First of all, while we may look at polytheism as an ancient problem, it may not be as far in the past as we might think. Certainly, nobody holds that there are many gods that protect us throughout the day. We don’t make an offering to the commuter god before we leave the house for work each day. We don’t pray to the god of health before we go in for our annual physical exam and we don’t say a prayer to the parking god when we go to the mall. Still we place our faith in many things in this world that are not really gods at all.

We have faith that our financial system of capitalism, in spite of its problems, will give us the means to have a fairly stress-free life. We have faith in our government that in spite of its flaws will keep us relatively safe. We shop with a faith that our food and water supply is safe in spite of news that tells us, from time to time, that there may be problems of contamination. To be sure, we don’t have special rituals and prayers to make sure that our money or homes or our food is safe. We also believe that if there is a problem, we would be able to detect it and avoid any consequences.

We do believe in God. The number of Americans who believe in God is consistently high. But the real question is the one asked by Pharaoh last week. Who is this God we believe in and will we answer to God’s demands? Or maybe, we might understand it better if we just ask does our belief in God make any real difference in our lives?

On one level, we can say, “Sure!” after all, we are in shul today. We came to pray and to study Torah. We gathered as a community to affirm our beliefs and to hear a lesson from the Rabbi. If we didn’t care about God, why would we be here? We could be like so many other people who don’t bother checking in with God at all.

While other religions are about one belief or another, Judaism is about how we live our lives. Our faith is not about what we are doing at any given moment, it is about how we live our lives at every moment. So many people complain that their lives are empty and shallow. Do we stand back, look at the bigger picture and see our lives as God sees us?

Do we make the time for what God wants us to do with our lives? Do we pause to lend a hand to someone else? Do we thank God when suddenly we see a beautiful sunset or a colorful flower in the darkness of winter? Do we end our day with the realization of all the blessings in our lives? Do we understand that the siddur that we hold in our hands is not filled with words that have to be said correctly, with bowing in the proper place and standing and sitting on cue? Do we understand that prayer is a map to help us locate our lives in the vast universe in which we live, helping us to see that what we do really matters, and we indeed make a difference because we are here?
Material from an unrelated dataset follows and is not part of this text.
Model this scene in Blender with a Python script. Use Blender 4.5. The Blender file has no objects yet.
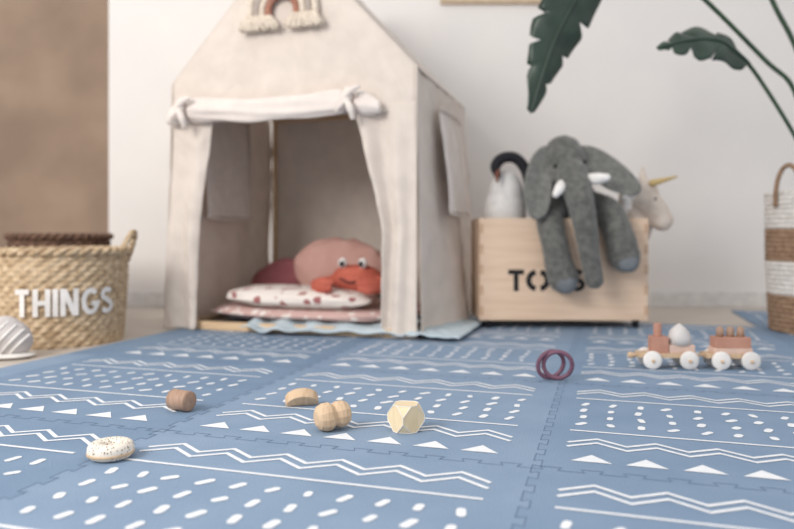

When we believe in God we see every word we read in the Torah as a mirror that helps us see ourselves as we truly are, not as we imagine what we want to be. We are stripped of whatever fantasy we’ve inserted into our lives and see ourselves as we really are. Do we care about what is important in life or are we distracted by what is insignificant? Are we prepared to put aside what is annoying in our lives, so we can accomplish something that will make a difference to someone else?

The issue for us is to be free of that which limited the vision of Pharaoh. It is not enough to just “know God” we have to let our knowledge of God change the way we live our lives. When we are searching for knowledge of God we are on a journey that will take us to important and significant places in our own souls. And it will open our eyes to see the universe in a new and unique way; one in which all of life is bound together.
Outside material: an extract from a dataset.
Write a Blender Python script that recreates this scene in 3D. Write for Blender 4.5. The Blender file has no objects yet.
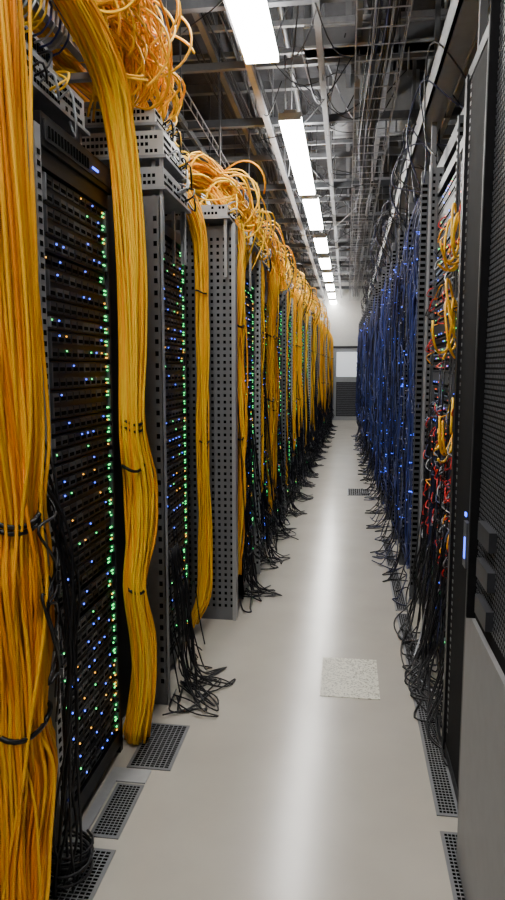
import bpy, math, random
import numpy as np
from mathutils import Vector, Matrix
random.seed(7); np.random.seed(7)
R=random.uniform

# ---------------------------------------------------------------- materials
MATS={}
def mat(name,col,rough=.5,metal=0,emit=None,es=0,noise=0,nscale=20,bump=0,spec=.5):
    m=bpy.data.materials.new(name); m.use_nodes=True
    nt=m.node_tree; b=nt.nodes['Principled BSDF']
    b.inputs['Base Color'].default_value=(*col,1)
    b.inputs['Roughness'].default_value=rough
    b.inputs['Metallic'].default_value=metal
    b.inputs['Specular IOR Level'].default_value=spec
    if emit:
        b.inputs['Emission Color'].default_value=(*emit,1); b.inputs['Emission Strength'].default_value=es
    if noise or bump:
        tc=nt.nodes.new('ShaderNodeTexCoord'); n=nt.nodes.new('ShaderNodeTexNoise')
        n.inputs['Scale'].default_value=nscale; n.inputs['Detail'].default_value=4
        nt.links.new(tc.outputs['Object'],n.inputs['Vector'])
        if noise:
            r=nt.nodes.new('ShaderNodeMapRange')
            r.inputs['From Min'].default_value=.3; r.inputs['From Max'].default_value=.7
            r.inputs['To Min'].default_value=1-noise; r.inputs['To Max'].default_value=1+noise
            mx=nt.nodes.new('ShaderNodeVectorMath'); mx.operation='SCALE'
            mx.inputs[0].default_value=col
            nt.links.new(n.outputs['Fac'],r.inputs['Value']); nt.links.new(r.outputs[0],mx.inputs['Scale'])
            nt.links.new(mx.outputs[0],b.inputs['Base Color'])
        if bump:
            bp=nt.nodes.new('ShaderNodeBump'); bp.inputs['Strength'].default_value=bump
            nt.links.new(n.outputs['Fac'],bp.inputs['Height']); nt.links.new(bp.outputs[0],b.inputs['Normal'])
    MATS[name]=m; return m
mat('floor_epoxy',(.44,.41,.355),.20,noise=.05,nscale=3)
mat('ceiling_dark',(.035,.036,.042),.8,noise=.3)
mat('wall_paint',(.50,.50,.48),.7,noise=.04)
mat('wall_dark',(.12,.12,.13),.8,noise=.1)
mat('black',(.008,.008,.010),.42,noise=.2,spec=.3)
mat('black_matte',(.006,.006,.007),.8,noise=.2,spec=.1)
mat('charcoal',(.022,.023,.028),.45,noise=.15,spec=.3)
mat('grey_post',(.15,.155,.165),.45,.2,noise=.08)
mat('light_grey',(.34,.35,.36),.42,.2,noise=.06)
mat('panel_grey',(.20,.20,.205),.5,0,noise=.05)
mat('steel',(.32,.33,.35),.38,.35,noise=.15)
mat('dark_steel',(.08,.085,.095),.45,.3,noise=.15)
mat('white_gear',(.50,.50,.48),.4,noise=.05)
mat('gear_blue_grey',(.15,.19,.26),.45,noise=.1)
mat('yellow_a',(.90,.45,.006),.42,spec=.3)
mat('yellow_b',(.95,.56,.014),.42,spec=.3)
mat('orange_a',(.90,.37,.004),.42,spec=.3)
mat('orange_b',(.78,.26,.002),.45,spec=.3)
mat('cable_black',(.006,.006,.008),.42,spec=.35)
mat('cable_blue',(.032,.05,.20),.42)
mat('cable_navy',(.010,.014,.050),.42)
mat('cable_slate',(.06,.075,.16),.45)
mat('cable_red',(.6,.012,.01),.4)
mat('cable_white',(.40,.42,.46),.4)
mat('hole',(.001,.001,.001),.9,spec=.05)
mat('led_green',(.0,.3,.1),emit=(.04,1,.2),es=3.6)
mat('led_blue',(.0,.05,.4),emit=(.04,.10,1),es=6.0)
mat('led_red',(.4,.02,.0),emit=(1,.10,.02),es=3)
mat('led_amber',(.4,.2,.0),emit=(1,.42,.03),es=3)
mat('lamp',(1,1,1),emit=(1,.975,.93),es=54)
mat('door_paint',(.26,.27,.28),.5,noise=.04)
mat('glass_glow',(.7,.74,.76),.3,emit=(.9,.95,1),es=.5)  # emission put into the door pane so it looks lit; not a lamp
m=mat('speckle_tile',(.7,.69,.64),.4)
nt=m.node_tree;b=nt.nodes['Principled BSDF'];tc=nt.nodes.new('ShaderNodeTexCoord');n=nt.nodes.new('ShaderNodeTexNoise')
n.inputs['Scale'].default_value=110;n.inputs['Detail'].default_value=1;cr=nt.nodes.new('ShaderNodeValToRGB')
cr.color_ramp.elements[0].position=.40;cr.color_ramp.elements[0].color=(.30,.29,.22,1)
cr.color_ramp.elements[1].position=.50;cr.color_ramp.elements[1].color=(.66,.64,.53,1)
nt.links.new(tc.outputs['Object'],n.inputs['Vector']);nt.links.new(n.outputs['Fac'],cr.inputs[0]);nt.links.new(cr.outputs[0],b.inputs['Base Color'])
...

I know that there are people who feel that they need to “put in their time” in shul so they can feel connected to the Jewish people. There is nothing wrong in that. There are people who feel good when they say the prayers the right way, just like their parents and grandparents said them. That too is a worthy goal. Everyone comes to synagogue for their own reasons and it is not for me to judge someone as to why they are here and what they should be getting out of the prayer experience.
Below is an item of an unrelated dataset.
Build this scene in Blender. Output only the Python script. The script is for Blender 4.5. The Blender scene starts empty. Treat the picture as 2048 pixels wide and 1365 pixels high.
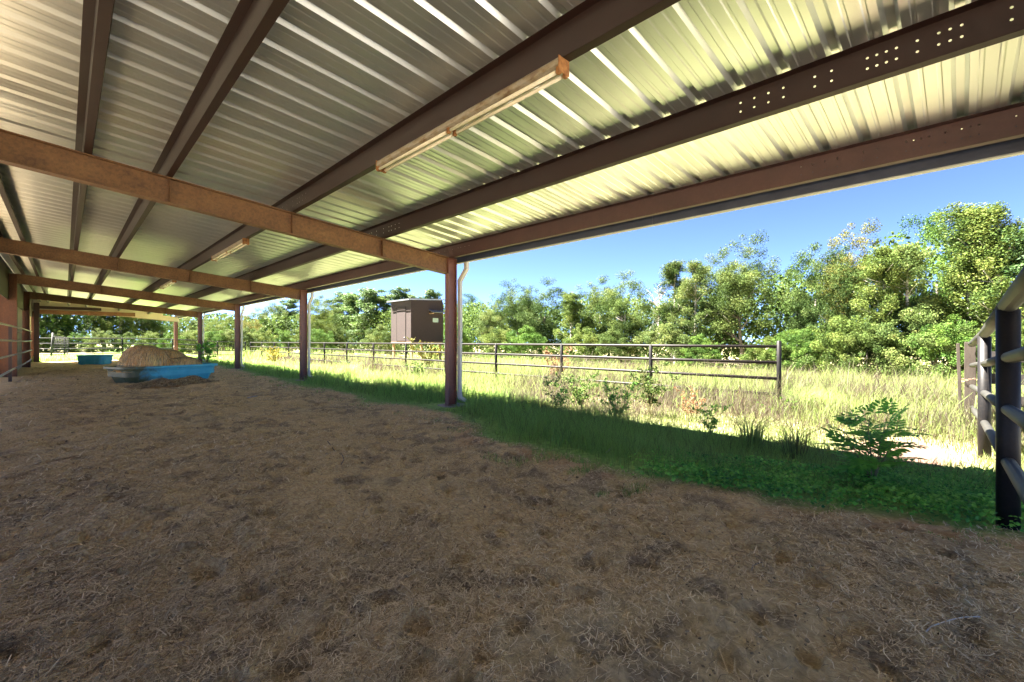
import bpy, math, random
import numpy as np
from mathutils import Vector, Matrix

R = math.radians
rng = np.random.default_rng(11)
random.seed(5)
S = bpy.context.scene
C = S.collection

# ------------------------------------------------------------------ camera, sky, sun, exposure
CZ = 1.25                                   # eye height above the bedding floor
YAW = 44.926
cam = bpy.data.cameras.new('camera'); cam.sensor_width = 36.0; cam.lens = 897.09/2048*36
cam.clip_start = 0.05; cam.clip_end = 2000
co = bpy.data.objects.new('camera', cam); C.objects.link(co)
co.location = (0, 0, CZ); co.rotation_euler = (R(90), 0, R(-YAW)); S.camera = co

SUN = Vector((-0.27, 0.44, 0.857)).normalized()          # towards the sun
wd = bpy.data.worlds.new('World'); S.world = wd; wd.use_nodes = True
wn = wd.node_tree.nodes; wl = wd.node_tree.links
sky = wn.new('ShaderNodeTexSky'); sky.sky_type = 'NISHITA'; sky.sun_disc = False
sky.sun_elevation = math.asin(SUN.z); sky.sun_rotation = math.atan2(SUN.x, SUN.y)
sky.air_density = 0.128; sky.dust_density = 0.0; sky.ozone_density = 3.0; sky.altitude = 100
wn['Background'].inputs['Strength'].default_value = 0.05
wl.new(sky.outputs[0], wn['Background'].inputs['Color'])
sl = bpy.data.lights.new('sun', 'SUN'); sl.energy = 5.0; sl.angle = R(0.53); sl.color = (1.0, 0.93, 0.82)
so = bpy.data.objects.new('sun', sl); C.objects.link(so)
so.rotation_euler = SUN.to_track_quat('Z', 'Y').to_euler(); so.location = (-20, 30, 40)
S.view_settings.view_transform = 'Standard'; S.view_settings.look = 'None'
S.view_settings.exposure = 4.52; S.view_settings.gamma = 1.0; S.view_settings.use_curve_mapping = False
S.render.engine = 'CYCLES'
S.cycles.max_bounces = 10; S.cycles.diffuse_bounces = 8; S.cycles.glossy_bounces = 4
S.cycles.transmission_bounces = 4; S.cycles.transparent_max_bounces = 6
S.cycles.use_denoising = True

# ------------------------------------------------------------------ helpers
SY, CY = math.sin(R(YAW)), math.cos(R(YAW))
def plan(x_img, w):
    """ground position seen in column x_img of the photograph, w metres in front of the camera"""
    u = (x_img-1024)/897.09
    return w*(SY+u*CY), w*(CY-u*SY)

def smooth(e0, e1, x):
    t = np.clip((x-e0)/(e1-e0), 0, 1); return t*t*(3-2*t)
_perm = rng.permutation(4096); _val = rng.random(4096)
def vnoise(x, y, sd=0):
    x = np.asarray(x, float)+sd*17.3; y = np.asarray(y, float)-sd*9.1
    xi = np.floor(x).astype(int); yi = np.floor(y).astype(int)
    fx = x-xi; fy = y-yi; fx = fx*fx*(3-2*fx); fy = fy*fy*(3-2*fy)
    h = lambda a, b: _val[_perm[(_perm[a & 4095]+b) & 4095]]
    return (h(xi, yi)*(1-fx)+h(xi+1, yi)*fx)*(1-fy)+(h(xi, yi+1)*(1-fx)+h(xi+1, yi+1)*fx)*fy
def fbm(x, y, o=4, sd=0):
    s = 0; a = .5; f = 1.
    for k in range(o):
        s = s+a*(vnoise(x*f, y*f, sd+k*3)-.5); a *= .5; f *= 2.03
    return s

def tag(o, label=None, cat=None, group=None, kind=None):
    if label: o['label'] = label
    if cat: o['category'] = cat
    if group: o['group'] = group
    if kind: o['kind'] = kind
    return o
def empty(name, loc=(0, 0, 0), rz=0, label=None, cat=None, group=None):
    o = bpy.data.objects.new(name, None); C.objects.link(o)
    o.location = loc; o.rotation_euler = (0, 0, rz); o.empty_display_size = .1
    return tag(o, label, cat, group)
def link(name, me, parent=None, loc=None, rot=None):
    o = bpy.data.objects.new(name, me); C.objects.link(o)
    if parent is not None: o.parent = parent
    if loc is not None: o.location = loc
    if rot is not None: o.rotation_euler = rot
    return o
def np_mesh(name, verts, faces, mat, attrs=None, smooth_shade=False):
    """faces: list of int arrays (n,k)"""
    me = bpy.data.meshes.new(name)
    verts = np.asarray(verts, np.float32)
    me.vertices.add(len(verts)); me.vertices.foreach_set('co', verts.ravel())
    loops = np.concatenate([np.asarray(f, np.int32).ravel() for f in faces])
    tot = np.concatenate([np.full(len(f), np.asarray(f).shape[1], np.int32) for f in faces])
    st = np.concatenate([[0], np.cumsum(tot)[:-1]]).astype(np.int32)
    me.loops.add(len(loops)); me.loops.foreach_set('vertex_index', loops)
    me.polygons.add(len(tot)); me.polygons.foreach_set('loop_start', st)
    if smooth_shade: me.polygons.foreach_set('use_smooth', np.ones(len(tot), bool))
    for k, a in (attrs or {}).items():
        at = me.attributes.new(k, 'FLOAT', 'POINT'); at.data.foreach_set('value', np.asarray(a, np.float32))
    me.update(calc_edges=True); me.validate()
    if mat: me.materials.append(mat)
    return me

class MB:
    """collects boxes, tubes and sheets into one mesh"""
    def __init__(s): s.v = []; s.f = []; s.sm = []
    def add(s, v, f, sm=False):
        n = len(s.v); s.v += [tuple(p) for p in v]; s.f += [tuple(i+n for i in q) for q in f]; s.sm += [sm]*len(f); return s
    def box(s, x0, x1, y0, y1, z0, z1, shear=None):
        v = [(x, y, z) for z in (z0, z1) for y in (y0, y1) for x in (x0, x1)]
        if shear: v = [(x, y, z+shear(x)) for x, y, z in v]
        return s.add(v, [(0, 2, 3, 1), (4, 5, 7, 6), (0, 1, 5, 4), (2, 6, 7, 3), (0, 4, 6, 2), (1, 3, 7, 5)])
    def tube(s, pts, rad, n=8, cap=True, sm=True):
        pts = [Vector(p) for p in pts]; m = len(pts)
        if not hasattr(rad, '__len__'): rad = [rad]*m
        v = []; f = []
        t0 = (pts[1]-pts[0]).normalized()
        ax = t0.orthogonal().normalized()
        for i, p in enumerate(pts):
            t = (pts[min(i+1, m-1)]-pts[max(i-1, 0)]).normalized()
            ax = (ax-t*ax.dot(t)); ax = ax.normalized() if ax.length > 1e-6 else t.orthogonal().normalized()
            b = t.cross(ax)
            for k in range(n):
                a = 2*math.pi*k/n; v.append(p+(ax*math.cos(a)+b*math.sin(a))*rad[i])
        for i in range(m-1):
            for k in range(n):
                k2 = (k+1) % n; f.append((i*n+k, i*n+k2, (i+1)*n+k2, (i+1)*n+k))
        s.add(v, f, sm)
        if cap:
            base = len(s.v)-len(v)
            s.f.append(tuple(base+k for k in range(n-1, -1, -1))); s.f.append(tuple(base+(m-1)*n+k for k in range(n))); s.sm += [False]*2
        return s
    def rtube(s, pts, a, b):
        """rectangular pipe along pts, size a (along y) x b"""
        return s.tube(pts, math.hypot(a, b)/2, 4, True, False)
    def mesh(s, name, mat):
        me = bpy.data.meshes.new(name); me.from_pydata(s.v, [], s.f)
        me.polygons.foreach_set('use_smooth', s.sm); me.update()
        if mat: me.materials.append(mat)
        return me
    def build(s, name, mat, parent=None, loc=None, rot=None, bevel=0):
        o = link(name, s.mesh(name, mat), parent, loc, rot)
        if bevel:
            b = o.modifiers.new('bevel', 'BEVEL'); b.width = bevel; b.segments = 2; b.limit_method = 'ANGLE'
        return o

# ------------------------------------------------------------------ materials
def mat(name):
    m = bpy.data.materials.new(name); m.use_nodes = True
    return m, m.node_tree.nodes, m.node_tree.links, m.node_tree.nodes['Principled BSDF']
def ramp(n, stops, interp='LINEAR'):
    r = n.new('ShaderNodeValToRGB'); e = r.color_ramp.elements; r.color_ramp.interpolation = interp
    while len(e) < len(stops): e.new(.5)
    for el, (p, c) in zip(e, stops): el.position = p; el.color = (*c, 1)
    return r
def noise(n, l, vec, scale, detail=6, rough=.6):
    t = n.new('ShaderNodeTexNoise'); t.inputs['Scale'].default_value = scale
    t.inputs['Detail'].default_value = detail; t.inputs['Roughness'].default_value = rough
    if vec is not None: l.new(vec, t.inputs['Vector'])
    return t
def mixc(n, l, fac, a, b, mode='MIX'):
    m = n.new('ShaderNodeMix'); m.data_type = 'RGBA'; m.blend_type = mode
    for s, x in ((m.inputs['Factor'], fac), (m.inputs['A'], a), (m.inputs['B'], b)):
        if hasattr(x, 'links'): l.new(x, s)
        elif isinstance(x, (int, float)): s.default_value = x
        else: s.default_value = (*x, 1)
    return m.outputs['Result']
def bump(n, l, h, strength, dist, bsdf):
    b = n.new('ShaderNodeBump'); b.inputs['Strength'].default_value = strength; b.inputs['Distance'].default_value = dist
    l.new(h, b.inputs['Height']); l.new(b.outputs[0], bsdf.inputs['Normal'])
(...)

But I would not be a good Rabbi if I did not teach that there are more than just these facets to the practice of prayer. Over the course of a lifetime, there can be moments where we can experience God in our lives and it is the prayers that we are familiar with that make that experience possible. They are the foundation upon which we can build a place to see our lives from a different perspective and understand the meaning of life from a whole new point of view.

So, let us not just recite prayers together, we need to let the prayers move us in ways unexpected and new. It is not that the words in the siddur will change, but we can change the way we see, feel and hear the words that we say and the words that are said by the people around us. The cantor is not looking for complements when she reaches deep inside for a melody for prayer, she is looking to help all of us touch that spot that is deep inside our souls as well.

Who is this God that we worship? Each of us had to find the answer to that question for ourselves. It is possible that it may arrive in blinding flash where everything will suddenly become clear and wonderful, but it is more likely that it will arise in us slowly and naturally as we lovingly recite the words of pray that have become the focus of our loving attention. Prayer may or may not change what is happening in our lives, but it will certainly change what is happening in our souls.  And that will change everything.

I close with the words of a very famous prayer that we recite each week: “I place my spirit in God’s care; My body too can feel God near. When I sleep as when I wake; God is with me I have no fear” Does it sound familiar? Perhaps you know it in Hebrew:

Beyado Afkeed Ruchi, B’eit EEshan v’A-eerah, V’EEm Ruchi G’Veeati, Adonai Li

V’lo Eerah

God is with us – may we have no need to fear as we say ….. Amen and Shabbat Shalom.

Sermon given by Rabbi Randall Konigsburg at Beth Sholom B’nai Israel on Saturday, January 13, 2018.